§ **Exercise**:
Will you repeat only the lines from the one with "Write a Blender" through the one with "col = scene.collection", both included, leaving every picture out?

Scene script records
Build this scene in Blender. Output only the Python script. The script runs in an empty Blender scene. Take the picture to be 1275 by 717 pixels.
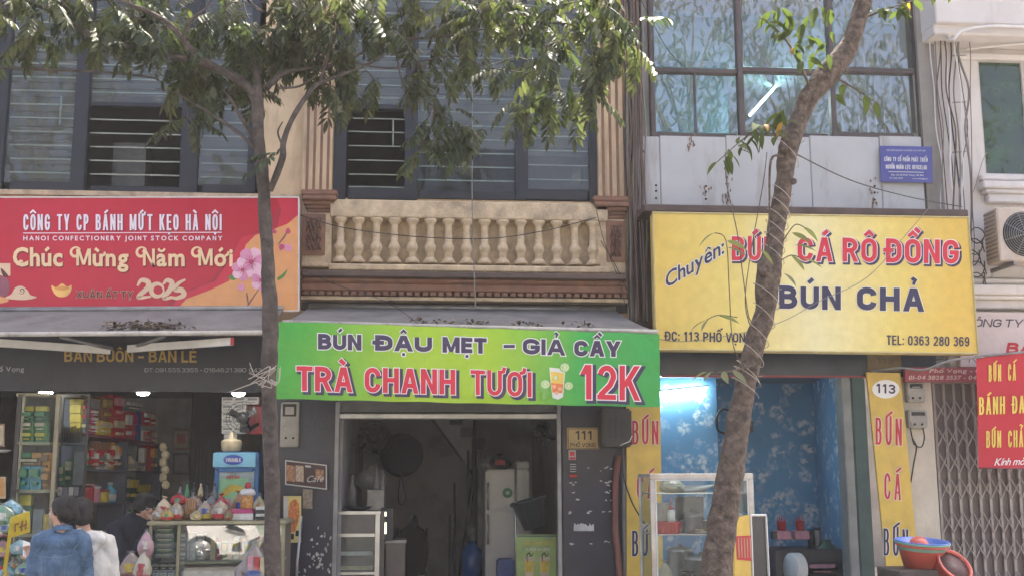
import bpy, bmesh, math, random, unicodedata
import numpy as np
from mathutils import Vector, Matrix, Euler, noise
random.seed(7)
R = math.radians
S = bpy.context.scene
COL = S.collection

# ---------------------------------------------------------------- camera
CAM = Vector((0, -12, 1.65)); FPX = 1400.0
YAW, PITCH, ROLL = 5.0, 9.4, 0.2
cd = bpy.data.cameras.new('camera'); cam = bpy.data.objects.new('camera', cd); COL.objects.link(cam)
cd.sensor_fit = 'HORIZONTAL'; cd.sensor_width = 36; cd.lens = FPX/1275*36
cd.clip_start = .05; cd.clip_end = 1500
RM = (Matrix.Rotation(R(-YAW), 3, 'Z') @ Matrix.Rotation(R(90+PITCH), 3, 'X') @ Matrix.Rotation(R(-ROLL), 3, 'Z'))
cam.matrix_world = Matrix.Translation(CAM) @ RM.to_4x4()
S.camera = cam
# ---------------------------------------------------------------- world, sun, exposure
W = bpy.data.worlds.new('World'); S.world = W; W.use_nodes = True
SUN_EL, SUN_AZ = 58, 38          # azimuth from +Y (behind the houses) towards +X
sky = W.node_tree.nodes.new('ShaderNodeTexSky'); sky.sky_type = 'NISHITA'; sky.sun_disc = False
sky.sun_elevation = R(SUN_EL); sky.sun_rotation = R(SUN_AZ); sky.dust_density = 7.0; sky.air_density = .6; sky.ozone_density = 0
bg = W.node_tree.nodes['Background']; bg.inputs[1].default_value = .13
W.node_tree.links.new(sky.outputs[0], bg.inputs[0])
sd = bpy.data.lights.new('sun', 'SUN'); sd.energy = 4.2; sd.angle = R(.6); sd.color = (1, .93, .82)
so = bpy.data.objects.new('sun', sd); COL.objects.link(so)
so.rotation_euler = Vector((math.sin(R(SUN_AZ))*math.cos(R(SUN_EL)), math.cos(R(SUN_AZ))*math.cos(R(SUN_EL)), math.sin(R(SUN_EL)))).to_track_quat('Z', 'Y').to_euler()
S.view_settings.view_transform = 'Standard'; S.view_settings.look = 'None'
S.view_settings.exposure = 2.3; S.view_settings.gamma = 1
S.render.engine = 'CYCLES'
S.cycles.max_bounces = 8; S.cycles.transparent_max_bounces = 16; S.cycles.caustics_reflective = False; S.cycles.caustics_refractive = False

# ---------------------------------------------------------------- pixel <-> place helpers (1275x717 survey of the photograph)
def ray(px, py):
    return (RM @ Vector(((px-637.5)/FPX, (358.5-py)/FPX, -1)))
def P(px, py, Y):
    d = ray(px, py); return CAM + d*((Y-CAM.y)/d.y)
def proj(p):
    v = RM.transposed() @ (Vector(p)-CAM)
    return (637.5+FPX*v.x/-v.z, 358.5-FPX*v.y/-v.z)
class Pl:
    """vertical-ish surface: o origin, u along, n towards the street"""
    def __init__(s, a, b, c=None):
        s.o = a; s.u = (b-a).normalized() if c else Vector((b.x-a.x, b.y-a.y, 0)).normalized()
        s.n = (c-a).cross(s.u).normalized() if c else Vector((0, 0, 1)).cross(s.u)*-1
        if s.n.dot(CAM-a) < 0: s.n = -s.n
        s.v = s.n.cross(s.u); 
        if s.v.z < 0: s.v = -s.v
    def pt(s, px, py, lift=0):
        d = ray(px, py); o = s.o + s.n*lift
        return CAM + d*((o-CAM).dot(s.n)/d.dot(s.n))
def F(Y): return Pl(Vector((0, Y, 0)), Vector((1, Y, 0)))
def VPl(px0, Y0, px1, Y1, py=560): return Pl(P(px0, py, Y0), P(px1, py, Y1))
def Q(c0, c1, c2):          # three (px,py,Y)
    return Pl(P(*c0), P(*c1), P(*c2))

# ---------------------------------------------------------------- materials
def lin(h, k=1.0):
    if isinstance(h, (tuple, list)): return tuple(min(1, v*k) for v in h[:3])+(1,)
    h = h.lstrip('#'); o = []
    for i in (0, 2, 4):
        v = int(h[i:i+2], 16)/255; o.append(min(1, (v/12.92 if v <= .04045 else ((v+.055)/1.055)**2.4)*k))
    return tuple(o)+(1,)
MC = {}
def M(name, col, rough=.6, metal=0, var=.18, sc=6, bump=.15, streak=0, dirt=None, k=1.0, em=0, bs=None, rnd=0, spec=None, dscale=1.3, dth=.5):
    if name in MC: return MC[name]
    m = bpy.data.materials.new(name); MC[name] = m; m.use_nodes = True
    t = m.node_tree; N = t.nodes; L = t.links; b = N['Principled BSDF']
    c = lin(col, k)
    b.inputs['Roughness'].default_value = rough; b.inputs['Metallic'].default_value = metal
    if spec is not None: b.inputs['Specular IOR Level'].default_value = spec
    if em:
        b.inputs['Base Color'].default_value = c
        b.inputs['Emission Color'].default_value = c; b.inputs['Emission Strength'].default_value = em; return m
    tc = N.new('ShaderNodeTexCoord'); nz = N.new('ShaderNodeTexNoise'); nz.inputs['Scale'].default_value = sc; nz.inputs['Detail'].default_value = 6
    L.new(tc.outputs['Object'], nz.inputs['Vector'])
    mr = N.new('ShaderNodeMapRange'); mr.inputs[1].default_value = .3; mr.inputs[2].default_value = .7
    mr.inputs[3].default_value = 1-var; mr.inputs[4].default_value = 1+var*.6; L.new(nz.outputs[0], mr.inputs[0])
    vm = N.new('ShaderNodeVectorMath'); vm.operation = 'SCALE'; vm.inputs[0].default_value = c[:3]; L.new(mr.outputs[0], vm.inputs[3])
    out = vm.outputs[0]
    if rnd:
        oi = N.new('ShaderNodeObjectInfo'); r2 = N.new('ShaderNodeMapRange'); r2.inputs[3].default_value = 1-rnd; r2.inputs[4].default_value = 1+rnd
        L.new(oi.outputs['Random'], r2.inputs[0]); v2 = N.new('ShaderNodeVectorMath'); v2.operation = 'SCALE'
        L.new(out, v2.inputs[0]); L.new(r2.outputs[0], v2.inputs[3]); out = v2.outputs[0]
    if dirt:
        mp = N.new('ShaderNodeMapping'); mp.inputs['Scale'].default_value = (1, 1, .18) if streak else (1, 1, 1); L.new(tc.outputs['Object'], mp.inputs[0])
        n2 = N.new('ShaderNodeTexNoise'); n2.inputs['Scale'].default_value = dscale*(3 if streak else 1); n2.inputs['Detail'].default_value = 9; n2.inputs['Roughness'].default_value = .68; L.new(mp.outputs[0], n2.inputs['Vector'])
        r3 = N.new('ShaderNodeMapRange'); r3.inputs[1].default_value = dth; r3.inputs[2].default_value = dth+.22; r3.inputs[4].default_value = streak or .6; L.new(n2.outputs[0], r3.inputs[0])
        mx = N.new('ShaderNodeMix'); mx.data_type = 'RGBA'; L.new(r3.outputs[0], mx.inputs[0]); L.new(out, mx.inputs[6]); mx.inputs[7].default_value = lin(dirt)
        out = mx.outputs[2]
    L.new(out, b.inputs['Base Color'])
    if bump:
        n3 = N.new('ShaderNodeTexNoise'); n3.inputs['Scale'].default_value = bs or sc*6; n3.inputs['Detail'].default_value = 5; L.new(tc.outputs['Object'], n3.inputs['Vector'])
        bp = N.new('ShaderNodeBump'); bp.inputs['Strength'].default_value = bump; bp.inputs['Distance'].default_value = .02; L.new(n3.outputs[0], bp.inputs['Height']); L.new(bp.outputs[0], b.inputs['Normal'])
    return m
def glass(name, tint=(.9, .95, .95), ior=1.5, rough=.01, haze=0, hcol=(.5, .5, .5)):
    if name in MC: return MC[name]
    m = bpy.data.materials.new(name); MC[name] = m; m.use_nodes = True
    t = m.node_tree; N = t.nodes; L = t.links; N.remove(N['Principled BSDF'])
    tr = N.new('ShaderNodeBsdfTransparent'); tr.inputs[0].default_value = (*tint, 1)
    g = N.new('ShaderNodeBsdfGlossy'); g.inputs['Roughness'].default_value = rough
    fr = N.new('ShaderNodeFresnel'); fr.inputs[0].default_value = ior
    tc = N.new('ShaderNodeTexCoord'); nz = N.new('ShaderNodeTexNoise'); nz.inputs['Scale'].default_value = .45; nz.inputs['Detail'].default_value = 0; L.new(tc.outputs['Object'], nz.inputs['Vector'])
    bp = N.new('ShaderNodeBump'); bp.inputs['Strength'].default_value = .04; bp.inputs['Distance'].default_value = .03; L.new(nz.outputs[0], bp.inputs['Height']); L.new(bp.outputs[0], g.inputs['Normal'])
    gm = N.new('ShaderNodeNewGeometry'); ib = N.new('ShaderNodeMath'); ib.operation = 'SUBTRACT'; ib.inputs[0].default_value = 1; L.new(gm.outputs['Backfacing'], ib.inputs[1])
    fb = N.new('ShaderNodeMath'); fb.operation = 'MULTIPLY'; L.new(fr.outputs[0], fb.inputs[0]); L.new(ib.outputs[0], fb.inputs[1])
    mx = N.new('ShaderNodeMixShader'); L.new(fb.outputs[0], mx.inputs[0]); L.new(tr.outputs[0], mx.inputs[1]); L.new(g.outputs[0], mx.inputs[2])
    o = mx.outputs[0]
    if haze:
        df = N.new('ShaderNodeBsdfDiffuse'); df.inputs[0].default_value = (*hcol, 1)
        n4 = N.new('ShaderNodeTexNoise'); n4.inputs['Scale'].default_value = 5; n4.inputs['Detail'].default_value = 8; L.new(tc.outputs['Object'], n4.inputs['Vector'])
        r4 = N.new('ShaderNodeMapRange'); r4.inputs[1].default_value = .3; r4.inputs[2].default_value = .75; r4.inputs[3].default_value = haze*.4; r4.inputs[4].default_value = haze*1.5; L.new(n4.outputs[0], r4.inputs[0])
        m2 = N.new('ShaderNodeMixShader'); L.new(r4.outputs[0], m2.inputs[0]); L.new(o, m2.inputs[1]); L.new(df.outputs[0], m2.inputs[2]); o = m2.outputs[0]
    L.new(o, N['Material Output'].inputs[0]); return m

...

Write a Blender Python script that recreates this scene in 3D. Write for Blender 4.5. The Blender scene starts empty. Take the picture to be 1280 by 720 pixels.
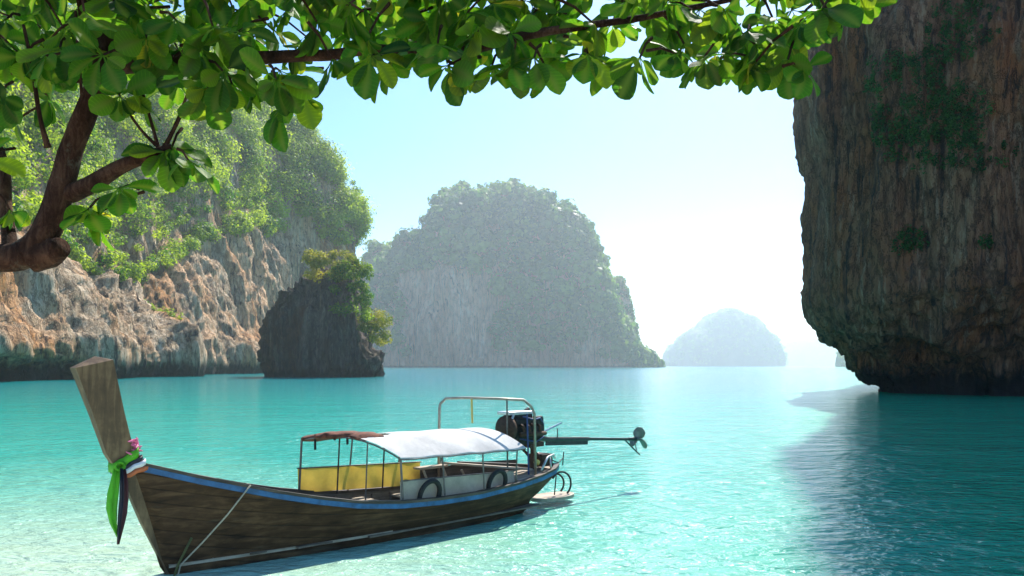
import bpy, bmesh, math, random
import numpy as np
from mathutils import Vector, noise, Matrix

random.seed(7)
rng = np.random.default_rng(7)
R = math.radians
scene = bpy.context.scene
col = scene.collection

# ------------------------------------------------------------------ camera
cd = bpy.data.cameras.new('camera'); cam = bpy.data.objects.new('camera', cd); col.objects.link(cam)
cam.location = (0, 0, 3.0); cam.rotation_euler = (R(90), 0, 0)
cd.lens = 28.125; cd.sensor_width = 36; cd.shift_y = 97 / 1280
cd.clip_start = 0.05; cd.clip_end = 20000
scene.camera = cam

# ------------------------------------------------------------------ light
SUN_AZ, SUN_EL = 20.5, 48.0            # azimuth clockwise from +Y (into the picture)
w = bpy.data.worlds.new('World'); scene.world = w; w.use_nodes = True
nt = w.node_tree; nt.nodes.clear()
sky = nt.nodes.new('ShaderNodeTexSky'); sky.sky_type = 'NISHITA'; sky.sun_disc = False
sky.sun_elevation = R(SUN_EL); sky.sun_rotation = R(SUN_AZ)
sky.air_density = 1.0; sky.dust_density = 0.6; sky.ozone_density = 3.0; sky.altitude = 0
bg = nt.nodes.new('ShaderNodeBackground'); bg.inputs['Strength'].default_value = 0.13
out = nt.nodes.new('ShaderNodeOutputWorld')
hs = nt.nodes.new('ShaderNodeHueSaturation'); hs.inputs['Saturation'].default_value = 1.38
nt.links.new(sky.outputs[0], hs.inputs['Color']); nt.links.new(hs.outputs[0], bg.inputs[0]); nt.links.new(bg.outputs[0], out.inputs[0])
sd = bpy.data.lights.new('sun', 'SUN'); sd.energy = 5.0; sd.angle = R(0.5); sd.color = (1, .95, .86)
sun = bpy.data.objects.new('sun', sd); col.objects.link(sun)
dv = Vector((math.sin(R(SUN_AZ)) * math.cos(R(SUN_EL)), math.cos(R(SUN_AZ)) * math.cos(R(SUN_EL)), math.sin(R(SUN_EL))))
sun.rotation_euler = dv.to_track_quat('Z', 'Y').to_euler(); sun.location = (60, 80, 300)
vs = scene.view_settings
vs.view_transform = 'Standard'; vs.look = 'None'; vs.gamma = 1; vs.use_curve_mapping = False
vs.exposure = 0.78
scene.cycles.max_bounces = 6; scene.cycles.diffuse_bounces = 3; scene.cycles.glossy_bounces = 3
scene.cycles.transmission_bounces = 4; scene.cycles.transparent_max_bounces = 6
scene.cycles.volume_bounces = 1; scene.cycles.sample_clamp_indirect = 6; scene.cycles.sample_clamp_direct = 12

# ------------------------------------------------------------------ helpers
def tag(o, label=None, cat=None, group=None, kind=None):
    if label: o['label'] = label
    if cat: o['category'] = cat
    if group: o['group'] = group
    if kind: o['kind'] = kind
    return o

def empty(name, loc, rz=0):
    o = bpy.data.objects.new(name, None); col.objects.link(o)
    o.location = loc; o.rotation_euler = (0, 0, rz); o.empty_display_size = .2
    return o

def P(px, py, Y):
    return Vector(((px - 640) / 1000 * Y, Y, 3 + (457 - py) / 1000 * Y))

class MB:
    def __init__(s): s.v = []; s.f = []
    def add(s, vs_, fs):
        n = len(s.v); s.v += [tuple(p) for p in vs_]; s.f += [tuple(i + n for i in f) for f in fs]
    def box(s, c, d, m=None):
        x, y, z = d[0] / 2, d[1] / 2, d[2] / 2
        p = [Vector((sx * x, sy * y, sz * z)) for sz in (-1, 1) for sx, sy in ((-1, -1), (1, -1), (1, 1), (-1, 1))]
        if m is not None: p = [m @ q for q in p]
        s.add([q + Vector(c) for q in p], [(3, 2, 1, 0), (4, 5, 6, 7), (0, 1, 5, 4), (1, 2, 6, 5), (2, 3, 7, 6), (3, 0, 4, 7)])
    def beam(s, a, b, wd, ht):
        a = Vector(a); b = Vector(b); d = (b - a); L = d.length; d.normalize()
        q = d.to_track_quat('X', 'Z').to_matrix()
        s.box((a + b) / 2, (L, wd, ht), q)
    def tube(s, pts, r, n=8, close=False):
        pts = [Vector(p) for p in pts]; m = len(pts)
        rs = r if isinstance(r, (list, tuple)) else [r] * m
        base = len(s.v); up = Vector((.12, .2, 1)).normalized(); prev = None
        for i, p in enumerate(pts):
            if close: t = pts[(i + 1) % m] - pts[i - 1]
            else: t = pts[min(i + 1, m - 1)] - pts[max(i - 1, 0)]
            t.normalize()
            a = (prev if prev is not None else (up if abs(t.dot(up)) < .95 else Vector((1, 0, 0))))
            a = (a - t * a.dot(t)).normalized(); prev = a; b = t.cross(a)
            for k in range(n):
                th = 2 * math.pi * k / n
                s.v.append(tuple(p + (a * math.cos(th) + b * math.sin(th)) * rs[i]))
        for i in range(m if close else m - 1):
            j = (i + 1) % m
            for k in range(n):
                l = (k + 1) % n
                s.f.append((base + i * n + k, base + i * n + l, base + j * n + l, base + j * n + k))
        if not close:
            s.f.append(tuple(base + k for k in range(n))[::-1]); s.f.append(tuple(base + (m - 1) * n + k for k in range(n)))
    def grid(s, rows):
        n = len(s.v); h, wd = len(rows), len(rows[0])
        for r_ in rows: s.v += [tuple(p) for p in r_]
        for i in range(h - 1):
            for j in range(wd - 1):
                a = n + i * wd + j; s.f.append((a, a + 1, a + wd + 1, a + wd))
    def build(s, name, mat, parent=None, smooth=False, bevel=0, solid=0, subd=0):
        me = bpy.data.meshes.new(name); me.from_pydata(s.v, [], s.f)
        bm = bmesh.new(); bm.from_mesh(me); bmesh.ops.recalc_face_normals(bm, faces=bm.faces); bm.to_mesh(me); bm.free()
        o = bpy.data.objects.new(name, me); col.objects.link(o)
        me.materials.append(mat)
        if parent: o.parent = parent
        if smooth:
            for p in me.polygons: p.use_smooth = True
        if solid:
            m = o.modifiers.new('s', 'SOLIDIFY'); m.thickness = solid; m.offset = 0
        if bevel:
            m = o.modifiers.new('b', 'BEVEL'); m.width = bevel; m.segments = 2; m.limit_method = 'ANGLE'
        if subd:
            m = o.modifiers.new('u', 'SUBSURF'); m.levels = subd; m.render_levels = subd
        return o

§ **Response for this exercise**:
Write a Blender Python script that recreates this scene in 3D. Write for Blender 4.5. The Blender scene starts empty. Take the picture to be 1280 by 720 pixels.
import bpy, bmesh, math, random
import numpy as np
from mathutils import Vector, noise, Matrix

random.seed(7)
rng = np.random.default_rng(7)
R = math.radians
scene = bpy.context.scene
col = scene.collection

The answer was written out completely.